By Marissa Essenburg | Sports Writer
As the final seconds ticked away at Betty Lou Mays Field, hugs turned into tears and cheers filled the night air. Baylor soccer had done it again — two years, two trophies, one unforgettable era.
2017 and 2018 are two seasons forever etched into Baylor soccer history. Two years that cemented names, titles and postseason runs that would shape the program for years to come.
Under then-head coach Paul Jobson, the Bears built more than just a winning team — they built a culture. Those back-to-back Big 12 titles weren’t flukes; they came from a locker room that refused to quit, a program that learned how to believe and a roster that blended talent, toughness and faith in equal measure.
“We got toward the end of the 2017 season and weren’t even sure we’d make it to the Big 12 tournament,” Jobson said. “Then we just hit a run. After TCU handed it to us, the girls had a wake-up call — kind of a come-to-Jesus moment where they asked, ‘What do we want to be? What do we want to do?’ It was unbelievable the way we finished.”
From the wake-up call of 2017 to the dominance of 2018, Baylor’s rise was built on resilience — the answer to a question that once shaped who the Bears wanted to be.
That resilience still defines the program today. Seven years later, the team chases the same dream and heads into a postseason that feels all too familiar to those 13-5-2 and 15-4 campaigns in 2017 and 2018.
After a 10-season stretch with only three winning records, 2017 marked the year Jobson’s vision finally came to fruition.
Led by upperclassmen Sarah King and Lauren Piercy, Baylor rediscovered its identity through grit and unity. The Bears rattled off four straight wins to end the regular season, clawing their way back into contention before storming through the Big 12 Tournament.
Baylor capped the tournament with a 3-0 sweep through the Big 12 Championship, avenging three regular-season overtime losses along the way. The run ended with the program’s second conference title, a repeat of its 2012 win over TCU, as the Bears lifted the Big 12 tournament trophy once again.
The Bears brought home the hardware and plenty of recognition as their Big 12 title win punched a ticket to the NCAA Tournament — the program’s first postseason berth since 2012. Senior midfielder Aline De Lima earned Big 12 Soccer Championship Offensive Most Outstanding Player honors, becoming just the third Baylor player to do so, joining Courtney Saunders (1996) and Dana Larsen (2012).
Baylor also placed five players on the Big 12 All-Tournament Team: defenders Precious Akanyirige and King, midfielders De Lima and Julie James and forward Piercy.
With the championship victory, Baylor secured the Big 12’s automatic bid to the NCAA Tournament, completing a six-year climb back to the postseason.
What began as a breakthrough in 2017 became a blueprint in 2018. Baylor entered the new season with a target on its back and a mission to turn one magical run into a lasting legacy.

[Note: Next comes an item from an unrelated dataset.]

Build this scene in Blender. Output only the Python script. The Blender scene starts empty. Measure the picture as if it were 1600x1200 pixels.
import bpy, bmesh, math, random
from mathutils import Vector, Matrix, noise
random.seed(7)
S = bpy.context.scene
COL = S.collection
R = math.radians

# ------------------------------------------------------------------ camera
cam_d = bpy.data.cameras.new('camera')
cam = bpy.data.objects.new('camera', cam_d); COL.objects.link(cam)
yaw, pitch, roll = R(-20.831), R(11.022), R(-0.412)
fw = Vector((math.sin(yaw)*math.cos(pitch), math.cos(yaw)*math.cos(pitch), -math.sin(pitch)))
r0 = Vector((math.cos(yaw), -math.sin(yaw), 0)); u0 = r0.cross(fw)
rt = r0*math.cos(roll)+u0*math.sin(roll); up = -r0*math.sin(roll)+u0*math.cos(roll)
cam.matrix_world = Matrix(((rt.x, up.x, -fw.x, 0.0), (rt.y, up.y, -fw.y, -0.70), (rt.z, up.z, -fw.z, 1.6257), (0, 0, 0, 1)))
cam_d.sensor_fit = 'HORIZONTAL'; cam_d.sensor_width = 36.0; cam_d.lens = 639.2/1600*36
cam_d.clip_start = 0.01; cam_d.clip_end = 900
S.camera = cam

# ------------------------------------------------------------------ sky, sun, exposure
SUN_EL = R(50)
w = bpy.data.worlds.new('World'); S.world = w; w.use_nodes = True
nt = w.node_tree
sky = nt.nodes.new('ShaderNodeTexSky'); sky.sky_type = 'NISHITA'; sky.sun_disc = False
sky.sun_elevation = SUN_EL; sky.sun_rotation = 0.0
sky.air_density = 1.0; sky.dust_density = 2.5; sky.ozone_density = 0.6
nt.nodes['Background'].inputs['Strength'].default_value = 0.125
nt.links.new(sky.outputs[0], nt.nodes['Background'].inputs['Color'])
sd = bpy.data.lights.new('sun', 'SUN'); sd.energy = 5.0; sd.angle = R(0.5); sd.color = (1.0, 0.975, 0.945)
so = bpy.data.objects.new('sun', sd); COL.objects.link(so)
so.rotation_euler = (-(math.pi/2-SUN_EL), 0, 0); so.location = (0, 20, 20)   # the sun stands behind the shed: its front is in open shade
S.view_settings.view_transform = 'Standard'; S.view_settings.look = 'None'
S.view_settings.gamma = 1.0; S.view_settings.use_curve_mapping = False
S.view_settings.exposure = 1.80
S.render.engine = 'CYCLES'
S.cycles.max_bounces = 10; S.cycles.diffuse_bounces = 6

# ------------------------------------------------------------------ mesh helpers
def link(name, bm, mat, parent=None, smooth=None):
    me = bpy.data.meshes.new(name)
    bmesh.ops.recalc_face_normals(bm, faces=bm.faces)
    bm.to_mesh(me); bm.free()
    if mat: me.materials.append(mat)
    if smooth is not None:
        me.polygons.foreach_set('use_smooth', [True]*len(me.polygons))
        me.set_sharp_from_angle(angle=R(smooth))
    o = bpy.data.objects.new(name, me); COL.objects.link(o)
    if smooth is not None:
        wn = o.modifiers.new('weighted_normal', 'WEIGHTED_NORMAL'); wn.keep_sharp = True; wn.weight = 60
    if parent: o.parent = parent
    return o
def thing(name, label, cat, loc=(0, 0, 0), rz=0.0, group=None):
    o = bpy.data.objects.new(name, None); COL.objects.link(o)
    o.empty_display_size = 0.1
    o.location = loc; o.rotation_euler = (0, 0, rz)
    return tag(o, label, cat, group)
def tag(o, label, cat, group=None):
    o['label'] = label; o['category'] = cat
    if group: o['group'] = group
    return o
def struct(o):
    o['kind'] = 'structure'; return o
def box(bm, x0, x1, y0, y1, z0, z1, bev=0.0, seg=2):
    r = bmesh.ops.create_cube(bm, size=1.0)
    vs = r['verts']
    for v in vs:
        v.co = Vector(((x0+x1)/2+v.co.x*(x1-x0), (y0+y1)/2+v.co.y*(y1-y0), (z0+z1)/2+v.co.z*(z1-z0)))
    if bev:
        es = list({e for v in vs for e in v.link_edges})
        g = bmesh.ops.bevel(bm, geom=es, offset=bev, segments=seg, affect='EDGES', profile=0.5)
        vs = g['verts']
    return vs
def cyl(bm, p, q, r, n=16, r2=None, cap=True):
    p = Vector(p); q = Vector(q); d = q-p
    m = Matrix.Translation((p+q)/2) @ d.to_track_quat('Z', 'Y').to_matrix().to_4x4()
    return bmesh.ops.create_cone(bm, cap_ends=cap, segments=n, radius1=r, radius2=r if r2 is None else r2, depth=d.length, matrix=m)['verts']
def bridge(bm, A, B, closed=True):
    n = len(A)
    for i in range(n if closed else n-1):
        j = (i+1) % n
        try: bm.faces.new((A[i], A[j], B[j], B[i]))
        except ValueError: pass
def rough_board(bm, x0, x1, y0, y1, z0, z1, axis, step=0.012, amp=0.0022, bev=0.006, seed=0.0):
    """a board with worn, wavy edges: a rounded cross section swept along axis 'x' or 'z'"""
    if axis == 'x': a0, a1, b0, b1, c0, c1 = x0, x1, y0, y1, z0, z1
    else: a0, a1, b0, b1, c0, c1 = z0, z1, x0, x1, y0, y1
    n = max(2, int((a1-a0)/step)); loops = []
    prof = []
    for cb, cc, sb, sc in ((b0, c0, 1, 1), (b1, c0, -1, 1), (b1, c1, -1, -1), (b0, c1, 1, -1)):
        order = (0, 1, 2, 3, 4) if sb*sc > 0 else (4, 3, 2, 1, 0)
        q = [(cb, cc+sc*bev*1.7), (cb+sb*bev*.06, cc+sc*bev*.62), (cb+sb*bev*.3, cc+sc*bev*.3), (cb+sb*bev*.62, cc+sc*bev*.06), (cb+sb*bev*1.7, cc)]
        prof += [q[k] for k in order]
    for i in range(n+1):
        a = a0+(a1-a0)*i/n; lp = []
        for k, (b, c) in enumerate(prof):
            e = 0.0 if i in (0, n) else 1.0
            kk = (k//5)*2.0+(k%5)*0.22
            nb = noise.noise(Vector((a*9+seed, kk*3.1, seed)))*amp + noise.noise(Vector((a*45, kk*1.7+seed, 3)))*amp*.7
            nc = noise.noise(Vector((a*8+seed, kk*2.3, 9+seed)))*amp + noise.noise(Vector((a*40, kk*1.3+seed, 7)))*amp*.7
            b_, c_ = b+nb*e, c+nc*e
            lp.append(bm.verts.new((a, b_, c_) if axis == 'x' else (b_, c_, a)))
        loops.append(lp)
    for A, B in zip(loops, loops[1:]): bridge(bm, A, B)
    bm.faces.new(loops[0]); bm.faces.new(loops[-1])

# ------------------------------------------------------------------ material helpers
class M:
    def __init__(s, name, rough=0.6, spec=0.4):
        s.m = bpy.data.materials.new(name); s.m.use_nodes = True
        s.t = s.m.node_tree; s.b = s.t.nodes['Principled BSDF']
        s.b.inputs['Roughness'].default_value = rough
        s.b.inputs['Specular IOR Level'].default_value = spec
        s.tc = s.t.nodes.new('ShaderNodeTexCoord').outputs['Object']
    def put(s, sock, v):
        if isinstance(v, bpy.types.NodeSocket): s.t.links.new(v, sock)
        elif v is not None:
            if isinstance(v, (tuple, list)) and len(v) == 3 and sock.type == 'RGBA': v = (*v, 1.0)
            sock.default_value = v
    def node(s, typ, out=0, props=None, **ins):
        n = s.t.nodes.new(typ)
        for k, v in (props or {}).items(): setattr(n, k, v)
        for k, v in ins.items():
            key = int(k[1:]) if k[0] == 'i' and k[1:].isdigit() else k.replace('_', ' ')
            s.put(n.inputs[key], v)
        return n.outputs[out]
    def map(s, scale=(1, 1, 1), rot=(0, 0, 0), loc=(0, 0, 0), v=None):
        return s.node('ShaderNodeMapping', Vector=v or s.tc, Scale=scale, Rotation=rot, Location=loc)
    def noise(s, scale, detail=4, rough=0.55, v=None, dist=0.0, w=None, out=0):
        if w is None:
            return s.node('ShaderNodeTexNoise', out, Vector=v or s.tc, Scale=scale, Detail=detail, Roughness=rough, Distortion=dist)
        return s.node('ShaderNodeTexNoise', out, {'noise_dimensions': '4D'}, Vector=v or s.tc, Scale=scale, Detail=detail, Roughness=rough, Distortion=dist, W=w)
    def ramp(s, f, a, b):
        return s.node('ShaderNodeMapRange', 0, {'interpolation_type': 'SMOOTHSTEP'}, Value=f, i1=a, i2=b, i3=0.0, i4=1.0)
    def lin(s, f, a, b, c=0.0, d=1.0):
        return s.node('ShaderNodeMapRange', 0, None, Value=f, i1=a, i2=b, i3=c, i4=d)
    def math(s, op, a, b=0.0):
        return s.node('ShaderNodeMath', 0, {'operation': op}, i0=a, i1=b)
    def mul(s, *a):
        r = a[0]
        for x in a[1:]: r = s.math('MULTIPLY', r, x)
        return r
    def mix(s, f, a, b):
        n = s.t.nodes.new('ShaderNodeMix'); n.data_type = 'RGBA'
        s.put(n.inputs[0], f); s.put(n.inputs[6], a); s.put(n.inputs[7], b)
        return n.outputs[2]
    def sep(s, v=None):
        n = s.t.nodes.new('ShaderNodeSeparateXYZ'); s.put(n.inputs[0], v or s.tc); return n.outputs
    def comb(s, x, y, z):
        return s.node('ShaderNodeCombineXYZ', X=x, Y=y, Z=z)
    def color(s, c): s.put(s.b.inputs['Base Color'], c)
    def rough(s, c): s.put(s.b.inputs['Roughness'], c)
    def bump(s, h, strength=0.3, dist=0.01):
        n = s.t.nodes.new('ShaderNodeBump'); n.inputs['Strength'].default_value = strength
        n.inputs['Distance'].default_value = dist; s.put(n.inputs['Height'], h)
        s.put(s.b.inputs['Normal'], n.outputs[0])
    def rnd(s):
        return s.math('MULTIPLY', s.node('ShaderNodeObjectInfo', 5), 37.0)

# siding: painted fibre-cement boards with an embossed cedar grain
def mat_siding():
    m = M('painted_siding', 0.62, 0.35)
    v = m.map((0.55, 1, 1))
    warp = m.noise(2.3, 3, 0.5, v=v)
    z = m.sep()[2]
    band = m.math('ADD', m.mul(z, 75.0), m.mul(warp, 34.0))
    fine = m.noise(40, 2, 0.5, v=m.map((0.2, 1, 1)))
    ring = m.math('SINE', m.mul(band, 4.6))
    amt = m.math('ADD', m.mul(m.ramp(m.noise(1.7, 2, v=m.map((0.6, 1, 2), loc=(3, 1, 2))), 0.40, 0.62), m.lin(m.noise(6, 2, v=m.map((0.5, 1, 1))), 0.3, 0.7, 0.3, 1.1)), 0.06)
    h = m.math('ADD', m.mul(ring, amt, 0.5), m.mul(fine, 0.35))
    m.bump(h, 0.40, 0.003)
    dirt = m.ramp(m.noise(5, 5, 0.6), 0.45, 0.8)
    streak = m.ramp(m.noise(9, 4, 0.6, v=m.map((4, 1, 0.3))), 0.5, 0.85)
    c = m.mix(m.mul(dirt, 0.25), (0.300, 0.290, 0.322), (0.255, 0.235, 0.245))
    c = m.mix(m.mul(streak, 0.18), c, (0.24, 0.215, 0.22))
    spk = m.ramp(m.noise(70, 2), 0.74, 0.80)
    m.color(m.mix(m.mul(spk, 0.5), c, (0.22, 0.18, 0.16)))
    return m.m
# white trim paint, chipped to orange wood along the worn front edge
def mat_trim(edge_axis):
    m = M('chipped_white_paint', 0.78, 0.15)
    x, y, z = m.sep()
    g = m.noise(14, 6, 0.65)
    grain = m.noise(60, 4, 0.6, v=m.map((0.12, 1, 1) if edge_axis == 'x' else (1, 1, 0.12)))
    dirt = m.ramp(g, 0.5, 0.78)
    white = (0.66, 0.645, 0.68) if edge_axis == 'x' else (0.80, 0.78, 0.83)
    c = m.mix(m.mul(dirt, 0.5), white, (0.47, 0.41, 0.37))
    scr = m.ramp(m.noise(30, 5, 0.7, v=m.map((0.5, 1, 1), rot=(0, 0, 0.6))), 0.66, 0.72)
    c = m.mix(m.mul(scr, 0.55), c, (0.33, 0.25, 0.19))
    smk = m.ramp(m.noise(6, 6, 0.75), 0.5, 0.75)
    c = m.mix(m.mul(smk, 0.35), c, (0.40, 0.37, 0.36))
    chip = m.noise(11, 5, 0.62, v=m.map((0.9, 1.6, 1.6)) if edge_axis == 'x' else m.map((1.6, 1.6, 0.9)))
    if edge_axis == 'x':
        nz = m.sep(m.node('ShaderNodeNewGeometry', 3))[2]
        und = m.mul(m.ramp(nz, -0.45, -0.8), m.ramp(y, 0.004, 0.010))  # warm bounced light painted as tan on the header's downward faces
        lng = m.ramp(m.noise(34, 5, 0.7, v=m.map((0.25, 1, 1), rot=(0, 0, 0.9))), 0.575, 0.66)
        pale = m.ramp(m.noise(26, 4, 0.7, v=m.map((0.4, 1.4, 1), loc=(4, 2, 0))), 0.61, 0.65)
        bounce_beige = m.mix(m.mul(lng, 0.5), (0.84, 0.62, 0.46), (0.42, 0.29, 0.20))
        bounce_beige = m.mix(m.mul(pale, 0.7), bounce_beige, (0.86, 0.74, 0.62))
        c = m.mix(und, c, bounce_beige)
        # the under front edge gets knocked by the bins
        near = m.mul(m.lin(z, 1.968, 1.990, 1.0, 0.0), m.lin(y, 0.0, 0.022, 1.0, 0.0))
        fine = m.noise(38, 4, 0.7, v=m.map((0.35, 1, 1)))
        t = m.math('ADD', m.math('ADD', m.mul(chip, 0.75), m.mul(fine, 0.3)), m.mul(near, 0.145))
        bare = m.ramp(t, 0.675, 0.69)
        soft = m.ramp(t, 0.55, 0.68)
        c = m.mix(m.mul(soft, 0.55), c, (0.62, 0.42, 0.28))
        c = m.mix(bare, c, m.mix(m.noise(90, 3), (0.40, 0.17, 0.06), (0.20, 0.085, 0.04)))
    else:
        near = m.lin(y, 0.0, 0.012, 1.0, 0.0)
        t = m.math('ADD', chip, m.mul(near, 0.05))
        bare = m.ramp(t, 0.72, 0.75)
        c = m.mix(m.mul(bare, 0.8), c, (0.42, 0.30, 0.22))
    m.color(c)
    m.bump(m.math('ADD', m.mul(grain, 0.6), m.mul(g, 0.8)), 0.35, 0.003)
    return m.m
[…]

And a legacy they created — growing from a 13-win team into a 20-win powerhouse that delivered Baylor its 105th Big 12 championship and the fourth in soccer program history.
Led by a veteran core that included Julie James and Camryn Wendlandt, the Bears embraced the pressure that came with being defending champions. They finished the regular season 20-6 overall and 8-1 in Big 12 play, their most dominant stretch under Jobson.
In a 1-0 win over Oklahoma to close the regular season, Wendlandt’s early strike sealed Baylor’s Big 12 regular-season title and 12th shutout of the year, solidifying one of the stingiest defenses in the country. The Bears climbed as high as No. 9 in the national rankings and earned another postseason bid, culminating in their second straight trip to the NCAA Elite Eight.
“To be able to turn around and do it again the next year — back-to-back Big 12 champions and Elite Eight runs — it was special,” Jobson said. “That group really bought into our vision.”
If 2017 was the season Baylor found belief, 2018 was when it found its identity — a team that didn’t just surprise people but set the standard for what Baylor soccer could be.
Thirty years of Baylor soccer, back-to-back years of Big 12 dominance and a legacy that still echoes through the program today. Those 2017 and 2018 teams didn’t just win championships — they changed what was possible.
Now, seven years later, a new generation of Bears carries that same belief into another postseason, chasing a Big 12 title of their own and writing the next chapter in Baylor’s story.